The graph of the derivative \(f'\) of a function \(f\) is shown.

(a) On what intervals is \(f\) increasing? Decreasing?

(b) At what values of \(x\) does \(f\) have a local maximum? Local minimum?

6.

Short answer

(a) Increasing on \(\left( {1,4} \right)\), \(\left( {5,6} \right)\) and decreasing on \(\left( {0,1} \right)\), \(\left( {4,5} \right)\).

(b) Local maxima at \(x = 4\) and local minima at \(x = 1\), \(x = 5\).

Step-by-step solution

The first and second derivative tests

The first and second derivative tests are utilized to find the point of local maximum or minimum of the function.

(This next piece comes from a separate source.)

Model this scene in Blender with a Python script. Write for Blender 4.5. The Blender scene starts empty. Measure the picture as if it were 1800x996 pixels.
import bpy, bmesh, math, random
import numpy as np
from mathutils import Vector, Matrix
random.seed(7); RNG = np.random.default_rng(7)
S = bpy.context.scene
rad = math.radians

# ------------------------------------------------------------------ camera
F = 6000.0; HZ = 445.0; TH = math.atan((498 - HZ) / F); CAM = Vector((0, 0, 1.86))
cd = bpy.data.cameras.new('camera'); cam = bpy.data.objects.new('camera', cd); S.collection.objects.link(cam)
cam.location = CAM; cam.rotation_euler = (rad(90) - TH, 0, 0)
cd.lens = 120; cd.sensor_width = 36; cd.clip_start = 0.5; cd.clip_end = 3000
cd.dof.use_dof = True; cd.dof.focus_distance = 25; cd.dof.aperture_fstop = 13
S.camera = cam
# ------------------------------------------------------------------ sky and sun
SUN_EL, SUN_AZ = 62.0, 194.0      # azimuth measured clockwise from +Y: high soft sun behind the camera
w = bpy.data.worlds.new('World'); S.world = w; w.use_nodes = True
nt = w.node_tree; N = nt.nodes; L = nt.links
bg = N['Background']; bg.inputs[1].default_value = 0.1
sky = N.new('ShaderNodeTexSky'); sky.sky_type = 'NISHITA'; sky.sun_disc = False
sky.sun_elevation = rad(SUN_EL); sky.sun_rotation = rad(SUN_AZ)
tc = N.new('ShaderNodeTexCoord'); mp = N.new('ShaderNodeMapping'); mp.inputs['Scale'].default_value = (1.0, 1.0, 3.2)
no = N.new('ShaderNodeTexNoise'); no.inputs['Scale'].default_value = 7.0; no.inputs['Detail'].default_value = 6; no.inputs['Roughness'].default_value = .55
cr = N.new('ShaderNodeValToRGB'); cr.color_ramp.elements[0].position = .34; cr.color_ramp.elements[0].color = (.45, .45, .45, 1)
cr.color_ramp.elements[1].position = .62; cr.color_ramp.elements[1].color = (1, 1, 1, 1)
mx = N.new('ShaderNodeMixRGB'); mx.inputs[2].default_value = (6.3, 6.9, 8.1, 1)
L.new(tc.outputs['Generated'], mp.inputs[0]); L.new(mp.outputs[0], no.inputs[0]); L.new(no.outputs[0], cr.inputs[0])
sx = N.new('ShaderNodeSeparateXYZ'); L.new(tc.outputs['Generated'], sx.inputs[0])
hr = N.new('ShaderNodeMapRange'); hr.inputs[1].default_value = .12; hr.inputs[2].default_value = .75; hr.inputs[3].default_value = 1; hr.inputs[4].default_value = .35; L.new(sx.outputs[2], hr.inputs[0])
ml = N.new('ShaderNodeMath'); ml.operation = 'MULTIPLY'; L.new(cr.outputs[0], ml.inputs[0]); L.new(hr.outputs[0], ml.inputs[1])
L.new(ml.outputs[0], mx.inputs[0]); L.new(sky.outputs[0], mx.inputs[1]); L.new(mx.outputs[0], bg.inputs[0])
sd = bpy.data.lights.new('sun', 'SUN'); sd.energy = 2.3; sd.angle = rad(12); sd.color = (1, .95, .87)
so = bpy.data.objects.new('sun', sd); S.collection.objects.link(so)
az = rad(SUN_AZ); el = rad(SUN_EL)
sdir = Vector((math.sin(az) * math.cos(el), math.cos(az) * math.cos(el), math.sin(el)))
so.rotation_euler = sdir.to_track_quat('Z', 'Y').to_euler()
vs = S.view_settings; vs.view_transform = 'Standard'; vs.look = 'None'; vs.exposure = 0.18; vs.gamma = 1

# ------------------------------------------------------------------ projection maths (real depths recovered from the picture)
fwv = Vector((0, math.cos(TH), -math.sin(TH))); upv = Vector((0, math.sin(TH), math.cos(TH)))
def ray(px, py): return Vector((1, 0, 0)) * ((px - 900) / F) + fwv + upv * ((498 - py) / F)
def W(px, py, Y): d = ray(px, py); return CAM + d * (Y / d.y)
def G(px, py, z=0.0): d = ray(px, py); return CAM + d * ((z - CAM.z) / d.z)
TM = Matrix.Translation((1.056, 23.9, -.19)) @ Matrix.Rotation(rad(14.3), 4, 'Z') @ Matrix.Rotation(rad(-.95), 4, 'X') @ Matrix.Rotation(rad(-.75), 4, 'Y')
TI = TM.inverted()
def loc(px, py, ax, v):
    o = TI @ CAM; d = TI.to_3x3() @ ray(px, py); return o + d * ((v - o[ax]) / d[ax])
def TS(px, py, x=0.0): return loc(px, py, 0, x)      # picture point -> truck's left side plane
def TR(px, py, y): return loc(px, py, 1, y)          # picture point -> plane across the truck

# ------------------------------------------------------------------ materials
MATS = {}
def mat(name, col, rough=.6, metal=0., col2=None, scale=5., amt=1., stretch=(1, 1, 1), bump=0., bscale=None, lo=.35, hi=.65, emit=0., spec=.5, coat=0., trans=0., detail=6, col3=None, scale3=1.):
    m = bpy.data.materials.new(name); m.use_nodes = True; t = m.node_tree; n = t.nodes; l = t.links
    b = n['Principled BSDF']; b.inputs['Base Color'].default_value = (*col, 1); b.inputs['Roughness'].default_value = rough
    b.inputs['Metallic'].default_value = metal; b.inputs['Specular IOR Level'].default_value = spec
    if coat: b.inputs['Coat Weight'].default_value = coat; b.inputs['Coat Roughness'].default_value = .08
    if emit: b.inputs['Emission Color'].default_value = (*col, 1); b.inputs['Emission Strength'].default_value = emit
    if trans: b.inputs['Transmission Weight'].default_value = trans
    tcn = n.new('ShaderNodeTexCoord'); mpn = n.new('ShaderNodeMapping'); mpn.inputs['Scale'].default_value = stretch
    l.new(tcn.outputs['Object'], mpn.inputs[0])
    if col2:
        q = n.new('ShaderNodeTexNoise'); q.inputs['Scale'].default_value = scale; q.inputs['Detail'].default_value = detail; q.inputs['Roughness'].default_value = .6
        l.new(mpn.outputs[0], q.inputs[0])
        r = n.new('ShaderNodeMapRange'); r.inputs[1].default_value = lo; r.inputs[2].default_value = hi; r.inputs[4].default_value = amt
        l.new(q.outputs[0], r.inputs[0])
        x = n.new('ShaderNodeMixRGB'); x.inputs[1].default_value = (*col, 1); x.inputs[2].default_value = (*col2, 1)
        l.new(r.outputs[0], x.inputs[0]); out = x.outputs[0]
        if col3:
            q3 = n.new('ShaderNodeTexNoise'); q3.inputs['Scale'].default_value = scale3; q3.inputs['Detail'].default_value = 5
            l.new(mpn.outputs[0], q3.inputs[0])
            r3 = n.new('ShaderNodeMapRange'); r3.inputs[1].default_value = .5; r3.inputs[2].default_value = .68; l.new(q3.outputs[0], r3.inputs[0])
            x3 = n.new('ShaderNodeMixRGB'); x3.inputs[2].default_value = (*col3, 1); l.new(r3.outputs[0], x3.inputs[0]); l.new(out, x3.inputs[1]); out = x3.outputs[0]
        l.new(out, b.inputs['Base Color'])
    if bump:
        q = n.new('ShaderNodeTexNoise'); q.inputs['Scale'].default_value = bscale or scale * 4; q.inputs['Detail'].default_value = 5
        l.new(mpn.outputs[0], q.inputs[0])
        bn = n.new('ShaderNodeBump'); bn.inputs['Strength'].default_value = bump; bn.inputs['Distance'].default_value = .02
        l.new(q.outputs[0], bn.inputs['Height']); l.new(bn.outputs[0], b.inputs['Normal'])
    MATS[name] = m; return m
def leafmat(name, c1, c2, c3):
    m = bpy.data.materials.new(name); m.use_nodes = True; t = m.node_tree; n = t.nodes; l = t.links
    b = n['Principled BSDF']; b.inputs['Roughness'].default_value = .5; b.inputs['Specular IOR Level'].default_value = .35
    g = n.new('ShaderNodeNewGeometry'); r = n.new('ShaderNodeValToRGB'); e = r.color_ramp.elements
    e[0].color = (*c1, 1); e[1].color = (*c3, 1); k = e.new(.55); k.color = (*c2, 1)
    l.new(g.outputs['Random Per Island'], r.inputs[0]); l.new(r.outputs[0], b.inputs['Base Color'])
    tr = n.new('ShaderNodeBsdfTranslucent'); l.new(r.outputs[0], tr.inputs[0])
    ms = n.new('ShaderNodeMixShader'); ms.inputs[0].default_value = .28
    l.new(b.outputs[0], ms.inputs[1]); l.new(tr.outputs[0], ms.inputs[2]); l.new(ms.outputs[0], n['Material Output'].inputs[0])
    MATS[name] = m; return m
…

Intervals of increasing or decreasing

(a)

In the figure, it can be seen that the graph of the given function is less than 0 in the intervals \(\left( {0,1} \right)\), \(\left( {4,5} \right)\). So, the function is decreasing on \(\left( {0,1} \right)\), \(\left( {4,5} \right)\).

Also, the graph of the given function is greater than 0 in the intervals \(\left( {1,4} \right)\), \(\left( {5,6} \right)\). So, the function is increasing on \(\left( {1,4} \right)\), \(\left( {5,6} \right)\).

Hence, the function increasing on \(\left( {1,4} \right)\), \(\left( {5,6} \right)\) and decreasing on \(\left( {0,1} \right)\), \(\left( {4,5} \right)\)

Local minima and local maxima

(b)

At \(x = 4\), the value of \(f'\left( x \right) = 0\) and \(f'\left( x \right)\) changes from positive to negative at these values. Therefore, \(f\) has a local maximum at \(x = 4\).

At \(x = 1\) and \(x = 5\), the value of \(f'\left( x \right) = 0\) and \(f'\left( x \right)\) changes its sign from negative to positive. Therefore, \(f\) has a local minimum at \(x = 1\) and \(x = 5\).

Hence, the function has local maxima at \(x = 4\) and local minima at \(x = 1\) and \(x = 5\).